Obviamente, aquello era una reconstrucción relativamente reciente, pero conservaba su singular encanto antiguo en la cúspide original. Había dos azulejos en el peirón aunque, detalle que lo hace único, ninguno representaba la vida de santos. En uno de ellos estaba escrita, sucinta, la génesis de aquella columna: “Se hizo el año 1806 y fue restaurado en 1975 con la Fe y Voluntad por aficionados y cazadores”. El otro azulejo, bastante más viejo y tal vez conservado de la construcción primitiva, rezaba “Acorda de las almas de votos”(sic), una herencia testimonial de aquel pasado celta y luego romano de honrar a los muertos enterrados en los cruces de caminos. Aquel azulejo en mal castellano era el nexo histórico con el antiquísimo origen que dio lugar a estas piadosas columnas. El viaje había merecido la pena.




Iba a ser demasiado largo y complicado regresar al pueblo por el mismo camino monte a través, así que opté por acercarme a una aldea cercana y deshacer lo andado por la carretera casi fantasma. A las afueras del cogollo de casas, antes de enfilar el camino, apareció una pareja de viejos lugareños con gorras deportivas y bastones de bambú, sorprendida de que hubiera allí alguien junto al peirón de la carretera.

"¿Viene mucha gente a ver los peirones?", pregunté. "Nadie", contestó la mujer con su acento maño, "Alguna vez viene alguien de Zaragoza a hacer senderismo por un camino de ahí, pero los peirones, nadie". 

En esta remota comarca desolada casi todos los pueblos tienen uno o varios peirones. Verlos espigados en lontananza, en las solitarias llanuras alrededor de los pueblos, invita a acercarse a conocerlos, a disfrutar de la mística de las escenas representadas en sus azulejos o a sumergirse en la mano del artesano al leer las inscripciones de autoría que se conservan en muchos de ellos. Son un arte rural, modesto, expresión del sentir íntimo de nuestros antepasados de todas las épocas.
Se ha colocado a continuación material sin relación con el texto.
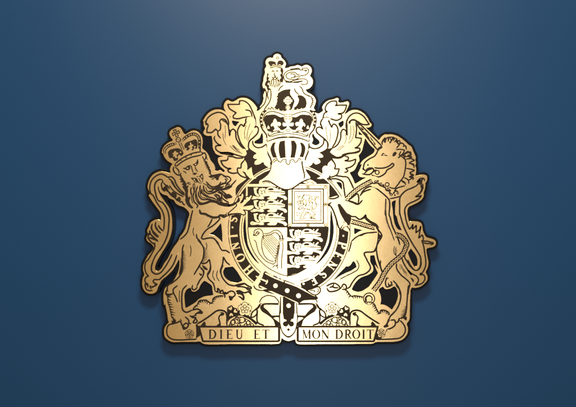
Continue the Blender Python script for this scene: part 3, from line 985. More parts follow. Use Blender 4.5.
# ================================================================ royal crown
crown = Part("royal_crown", 4.2)
crown.gold("@250,105 195,345c 165,290 125,210 115,160 120,110 165,70 215,55 300,55 400,75 440,50 480,75 @285,105 130,60 200,42 270,40 340,80 372,140 365,190 330,270 290,350 270,380c @250,130 560,115 440,82 330,92 250,112 205,130c")
crown.ink("@250,105 160,175 168,135 200,112 262,103 345,126 398,142 434,185 432,225 420,262 372,290 325,278 292,292 250,310 205,298 178,240")
crown.ink(mir("@250,105 160,175 168,135 200,112 262,103 345,126 398,142 434,185 432,225 420,262 372,290 325,278 292,292 250,310 205,298 178,240", 288.1))
for f_ in (lambda s: P(s), lambda s: mir(s, 288.1)):
    crown.gold(f_("@250,105 185,118c 200,95 265,82 330,108 392,135c 350,140 290,112 240,112"))
    crown.gold(f_("@250,105 287,155c 304,172 312,195 302,212 325,195 355,208 352,235 335,245 322,230c 318,250 345,275 340,300c 262,300c 285,270 275,250 262,232c 250,250 240,240 245,220 265,200 278,212 268,195 272,172"))
    crown.gold(f_("@250,105 210,232c 228,268 216,275 195,272c"))
    crown.gold(f_("@250,105 378,205 402,205 435,218 436,232 400,246 380,240"))
    crown.line(f_("@250,105 155,200 158,140 190,95 255,75 330,92 398,118"), 0.7)
    crown.line(f_("@250,105 155,258 132,215 126,170 132,128 155,86 190,62"), 1.9)
    crown.line(f_("@250,105 120,235 150,290 190,345 195,385"), 0.9)
    crown.beads(f_("@250,105 150,250 132,212 130,170 132,130 150,92"), 0.95)
    crown.beads(f_("@250,105 330,52 380,72 285,45"), 0.85)
    crown.line(f_("@250,105 205,320 220,350 250,345 280,330 330,318 400,312"), 0.5)
    crown.line(f_("@250,105 205,335 225,362 330,342 440,328"), 0.5)
    crown.line(f_("@250,105 240,325 275,305 325,300 340,312"), 0.45)
    crown.ring(*[(a, b) for a, b, _ in f_("@250,105 330,305")][0], 1.3, 0.4, ry=0.7)
    crown.line(f_("@250,130 205,132 250,112 330,92 440,84"), 0.75)
    crown.line(f_("@250,130 200,105 195,125 205,132"), 0.7)
    crown.line(f_("@250,105 255,395 330,372 440,362"), 0.35)
crown.gold("@250,105 395,90c 480,90c 482,180 462,195 435,215 410,195 395,180")
crown.lines(0.45, "@250,105 398,95c 396,180c", "@250,105 480,95c 480,180c", "@250,105 418,90c 418,185c", "@250,105 458,90c 458,185c", "@250,105 400,110c 476,110c", "@250,105 400,135c 476,135c", "@250,105 402,160c 474,160c")
crown.gold("@250,105 415,190 437,180 460,190 445,218 437,226 428,218")
crown.ring(288.0, 130.4, 2.2, 0.45, ry=1.0)

# ================================================================ crest lion standing on the crown
crest = Part("crest_lion", 3.8)
crest.gold("@250,78 205,20 160,70 165,110 190,180 175,280 110,350 100,403 @250,105 320,60 440,70 @285,78 345,370 320,300 300,240 215,175 190,95 100,60 @250,78 450,60 380,30")
crest.ink("@250,78 322,175c 390,138 470,128c 462,180 488,225 512,262 500,310 470,370 330,372 290,345 322,295c 305,290 325,262c 308,250 325,230c 305,215 325,200c")
crest.ink("@285,78 140,200c 190,200 235,235 248,285 235,340 150,365 95,370c 125,330 150,290c 160,255")
crest.fur("@250,78 325,180 322,250 305,310 285,345", 1.0, 1.7, -1, 0.0, 0.25)
crest.fur("@285,78 165,215 170,270 140,320 100,350", 0.9, 1.7, -1, 0.0, 0.2)
crest.fur("@285,78 300,215 315,260 305,310 285,345", 1.0, 1.6, -1, 0.0, 0.35)
crest.lines(0.8, "@250,78 165,112 188,170 185,240 165,300 110,355", "@250,78 235,125 243,200 225,275 180,340 160,375", "@285,78 165,92 195,120 215,172 255,198 300,215", "@285,78 105,118 125,160 165,195",
    "@250,78 325,155 350,110 385,85", "@250,78 215,130 200,190 215,250")
crest.lines(0.6, "@250,78 200,375 215,345 235,365 250,335 270,360 290,345 295,375")
crest.ink("@250,78 195,30 215,50 200,70 225,90 215,110 245,130 205,140 190,100 170,80", "@250,48 200,290 215,300 205,330 225,345 210,365 230,390 205,400 190,360 195,320")
crest.ink("@250,48 365,225 350,260 365,290 345,310 360,340 340,370 370,400 385,360 378,300 385,260")
crest.lines(0.6, "@250,48 250,270 268,262 280,275", "@250,48 300,270 315,262 325,272", "@250,48 285,280 280,310 290,325 305,315", "@250,48 250,330 268,345 290,335 310,350 322,330",
    "@250,48 240,375 265,365 280,390", "@250,48 310,380 325,365 340,390", "@250,78 252,15 246,55 262,100", "@250,78 275,25 274,70 288,112", "@250,78 300,20 302,60 296,105", "@250,78 325,25 326,65 310,108", "@250,78 350,20 345,62 328,98", "@250,78 228,25 228,60 245,100", "@250,78 262,8 290,18 318,6")
cc = Part("crown", 4.3, crest)
cc.gold("@250,48 205,200 190,165 225,140 280,145 318,90 350,140 395,165 385,205 350,225 230,225")
cc.ink("@250,48 215,185 212,160 235,150 285,158 296,165 298,195 270,188 240,205", "@250,48 388,180 380,155 350,142 325,152 316,165 316,195 345,190 365,205")
cc.lines(0.5, "@250,48 228,210 300,198 365,212", "@250,48 230,228 300,216 362,230")
for a, b in ((306, 115), (330, 115), (318, 103), (318, 128)):
    cc.dot(250 + a / K, 48 + b / K, 0.42, 1)
cc.ring(250 + 318 / K, 48 + 115 / K, 1.1, 0.35)
ct = Part("tail", 4.3, crest)
ct.gold("@250,48 385,340 395,290 430,260 500,245 576,238 @290,48 95,232 150,240 200,225 225,250 215,300 185,320 @285,78 240,10 275,40 265,75 200,90 100,70 0,60 @250,78 390,25")
ct.lines(0.7, "@250,78 500,-60", "@250,48 576,245 500,250 435,265 395,300 390,345 410,380 450,395 @285,78 80,35 150,18 220,10 258,35 255,65 220,75 180,70",
    "@250,48 576,340 555,350 520,365 470,362 425,345 415,320 435,292 490,278 530,290 550,310 576,300",
    "@290,48 0,245 60,238 92,232 110,250 150,255c 138,240 175,232 200,235 215,262 205,290 180,310 120,322 60,335 0,350", "@290,48 0,298 40,300 60,320 40,340", "@250,78 400,30 470,45 540,52 @285,78 200,35 150,42 60,50 0,48")
ct.ink("@290,48 90,235 112,235 118,252 100,250", "@290,48 150,250 175,255 195,245 190,270 165,265")

# cross and orb standing on the crown's middle, in front of the lion
cr_ = Part("cross", 4.8, crown)
cr_.ink("@250,78 385,235 410,215 465,215 492,235 492,295 470,320 470,355 405,355 405,320 385,295")
for a, b in ((437, 228), (437, 262), (437, 296), (402, 262), (472, 262)):
    cr_.gold("@250,78 %d,%dc %d,%dc %d,%dc %d,%dc" % (a - 15, b - 14, a + 15, b - 14, a + 15, b + 14, a - 15, b + 14))
for a, b in ((412, 236), (462, 236), (412, 288), (462, 288)):
    cr_.dot(250 + a / K, 78 + b / K, 0.8, 0)
cr_.dot(288.0, 107.6, 2.6, 0); cr_.ring(288.0, 107.6, 2.2, 0.4); cr_.line("@@ 285.8,107c 290.2,107c", 0.4); cr_.line("@@ 286,108.4c 290,108.4c", 0.35)

# the tufted upper edge of the mound, in front of the beasts' feet
tuft = Part('grass_tuft', 3.95, mound)
tuft.gold("@195,290 40,190 60,140 110,132 150,150 190,168 215,140 240,95 290,85 330,85 330,140 200,200")
tuft.fur("@195,290 -25,222 0,190 25,172 50,125 90,118 130,118 160,140 190,155c 205,128 205,105 240,78 290,68 330,68", 1.5, 2.1, 1, 0.25, 0.6)
tuft = Part('grass_tuft', 3.95, mound)
tuft.fur("@320,265 290,275 320,310 345,345 360,360 400,355 440,360 495,368", 1.4, 2.2, 1, 0.25, 0.6)
tuft.fur("@365,285 75,190 110,225 130,270 165,335", 1.5, 2.0, 1, 0.2, 0.6)
tuft.fur("@365,285 168,335 180,295 220,290 265,310 285,345", 1.5, 2.0, 1, 0.2, 0.6)

# ================================================================ lion supporter
lion = Part("lion_supporter", 3.4)
lion.gold("@180,210 150,-20 130,70 85,260 0,335 @135,255 545,50 545,180 500,262 430,322 375,355 @155,285 150,40 125,95 150,140 155,200 175,280 195,370 @155,315 195,40 190,90 260,85 300,80 330,165 385,110 480,90 470,30 @155,285 500,280 360,315 320,290 310,120 320,55 370,0 @180,240 160,403 240,300 290,265 340,230 355,300 @195,265 170,60 145,110 160,160 210,210 232,300c 300,320 400,330 440,390 555,400 550,350 500,290 576,250 576,215 460,240 390,225 340,180 305,120 300,60 325,0 @180,240 500,200 490,110 410,0 @180,210 420,355 380,322 250,332 265,280 380,180 450,110 @225,200 60,180 240,165 @215,180 330,400 345,320 270,280 200,285 50,280 @180,180 480,270 560,260 560,60 480,10 400,-80")
lion.gold("@170,145 45,245 40,290 100,345 130,340c @165,170 180,100 240,220 @180,180 110,320 220,300 560,290 500,30 300,-60 @170,145 470,290 400,180 415,120 365,100 250,135 75,240")
# limbs and body lines
lion.lines(1.0, "@180,210 148,0 130,70 112,150 85,255 45,305 0,340", "@180,210 375,95 350,150 318,198", "@180,210 440,85 460,95 430,135 380,180 310,225 265,280 247,322c 265,335 320,325 380,325 430,370 450,403",
    "@180,210 190,275 197,322 230,358 250,403", "@180,240 205,0 242,40 270,85 275,150 262,222 235,275 160,403", "@180,240 45,50c 30,100 25,200 12,310 -8,400",
    "@180,240 408,0 450,62 485,118 530,122 576,152", "@180,240 500,190c 492,270 465,360 480,403", "@180,240 500,195c 535,255 576,290",
    "@180,240 240,268 265,270 300,265 340,225c 350,280 352,340 325,403", "@180,240 232,310 265,350 272,395",
    "@195,265 182,0 170,60 145,110 160,160 210,210 226,260 232,305", "@195,265 65,38 100,70 90,130 60,170 20,245", "@195,265 50,95 72,118 78,100", "@195,265 62,8 0,95",
    "@195,265 325,0 300,60 305,120 340,180 390,225 460,240 540,225 576,215",
    "@155,285 370,0 322,52 310,120 310,220 322,290 362,315 430,288", "@155,285 435,0 428,35 442,55 465,50 490,20", "@135,255 545,50 545,180 500,262 430,320 382,350 370,385")
lion.line("@180,210 225,-5 240,38 290,45 335,68 385,85 440,80 470,60 500,80 530,75", 1.5)
lion.fur("@180,210 232,30 290,44 335,66 390,86 440,82", 1.0, 1.6, 1, 0.3, 0.5)
lion.fur("@225,200 -30,165 0,190 40,180 90,165 130,170 180,160 240,170", 2.4, 2.6, -1, 0.4, 0.3)
lion.fur("@180,240 272,80 280,150 268,215 245,262", 2.6, 1.2, -1, 0.3, 0.5)
lion.fur("@180,240 35,120 30,200 22,280 8,390", 2.3, 1.2, -1, 0.3, 0.4)
lion.fur("@135,255 545,25 545,110", 1.2, 1.0, 1, 0.2, 0.3)
lion.ink("@180,240 255,290 300,315 322,345 285,340 270,325", "@180,240 250,270 275,262 262,285")
lion.fur("@195,265 330,330 360,322 400,300", 0.9, 1.6, 1, 0.2, 0.4)
lion.fur("@180,210 130,70 112,150 98,210", 0.8, 2.2, -1, 0.4, 0.1)
lion.lines(0.6, "@180,240 300,30 310,70 302,110", "@180,240 120,60 128,120 120,190", "@180,210 160,200 150,250 165,300", "@195,265 215,60 205,120 230,180", "@195,265 260,60 250,130 280,190", "@155,285 285,60 280,130 285,200")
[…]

Afortunadamente se puede apreciar todavía aquí la soledad y el misterio de cada peirón, puesto que ningún iluminado de la gestión ambiental o el turismo rural les ha arrebatado su encanto domesticándolos con rutas señalizadas, paneles explicativos ni demás cursis desatinos que tanto se estilan ahora en ese ansia inconsciente de llevar domingueros y excursionistas a todas partes. Los peirones siguen allí, desconocidos para casi todo el mundo, guardando los cruces de caminos y las lindes de cada pueblo; solitarias y ascéticas columnas pétreas que sobreviven como un bello recuerdo de la espiritualidad de esta antigua y guerrera tierra de frontera.